Part B: In Part B of the Form Spice+, apply for the following services:
Incorporation
DIN allotment
Mandatory issue of PAN
Mandatory issue of TAN
Mandatory issue of EPFO registration
Mandatory issue of ESIC registration
Mandatory issue of Profession Tax registration(Maharashtra)
Mandatory Opening of Bank Account for the Company and
Allotment of GSTIN (if so applied for)
Step 5: Open a Bank Account in India under the name of the company.
Foreign subsidiary company taxation
In the taxation of foreign subsidiaries in India, there are a few necessary considerations. First, the corporate tax rate that is generally applied to foreign-owned businesses in India is 40%. This tax is imposed on the income of international enterprises.
However, in a few exceptional circumstances, this rate might be decreased. For instance, the tax rate could be lowered to 20% if the international company had its headquarters in India. Additionally, the tax rate may be lowered to 15% if the foreign business has made sizeable investments in India. The requirement for Indian subsidiary companies to withhold taxes on profits sent to their parent companies should also be taken into account. The standard withholding tax rate is 15%. However, if the parent firm is located in a nation with which India has a double taxation agreement, it might be decreased.
It is also important to note that several exclusions and deductions can be used to reduce the tax that is owed by foreign companies in India. For instance, foreign businesses may not be required to pay taxes on earnings from the export of goods or services. Deductions might also be possible for costs like interest payments or research and development.

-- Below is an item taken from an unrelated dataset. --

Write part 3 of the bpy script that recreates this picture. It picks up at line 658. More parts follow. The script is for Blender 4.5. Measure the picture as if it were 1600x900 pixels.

Tax implication of foreign subsidiary company in India
Indian taxes on foreign subsidiaries can affect firms in several ways. To make sure that your company is compliant, it is critical to grasp the tax laws and regulations.
One of the main effects is that branch profits taxation is applied to foreign subsidiaries. The profits of the subsidiary, which are ascribed to the Indian operations, are subject to this tax. The net gains after subtracting expenses are subject to a 20 percent tax rate.
It follows that a foreign subsidiary’s dividend payments to its Indian parent firm are subject to Dividend Distribution Tax (DDT). DDT is charged at a rate of 15% and is due on the total amount of dividends that the subsidiary has declared.
The taxation of foreign subsidiaries may also affect the parent company’s overall tax obligation in India. This is because the income of the subsidiary will be included in the taxable income of the parent company. The amount of tax owed by the parent business is determined by both the profit attributable to the Indian Subsidiary Company and the parent company’s overall tax rate.
Tax exemption on the foreign subsidiary companies in India
If each of the following criteria is satisfied, foreign corporations do not need to file their tax returns in India under some circumstances. They are as follows:
If the company’s revenue in India came exclusively from:
Interest is paid by the government or an Indian business for borrowing funds in another currency.
Dividends that are not referred to in Section 115O of the Income Tax Act.
Government-issued bonds and securities, interest on investment fund units, and revenues from foreign exchange on currency units.
Interest accrued from an infrastructure debt fund.
The payer of income (an Indian corporation), by the terms of the Indian Income Tax Act, has deducted tax at the source and submitted it to the Indian government.
If both of the requirements described above are satisfied, the foreign corporation is exempt from filing a tax return in India.
Conclusion
We will conclude by saying the foreign subsidiary company that receives in income is mandated to file tax and comply with tax laws and regulations. There are two possible opinions about the filing of income tax returns one in which there is a specific tax regime for foreign businesses i.e., a foreign tax credit scheme. On the other hand, India’s company tax applies to all income derived from foreign subsidiaries. Dividend payments from Indian subsidiaries to their parent businesses, however, may occasionally be excluded from corporate tax.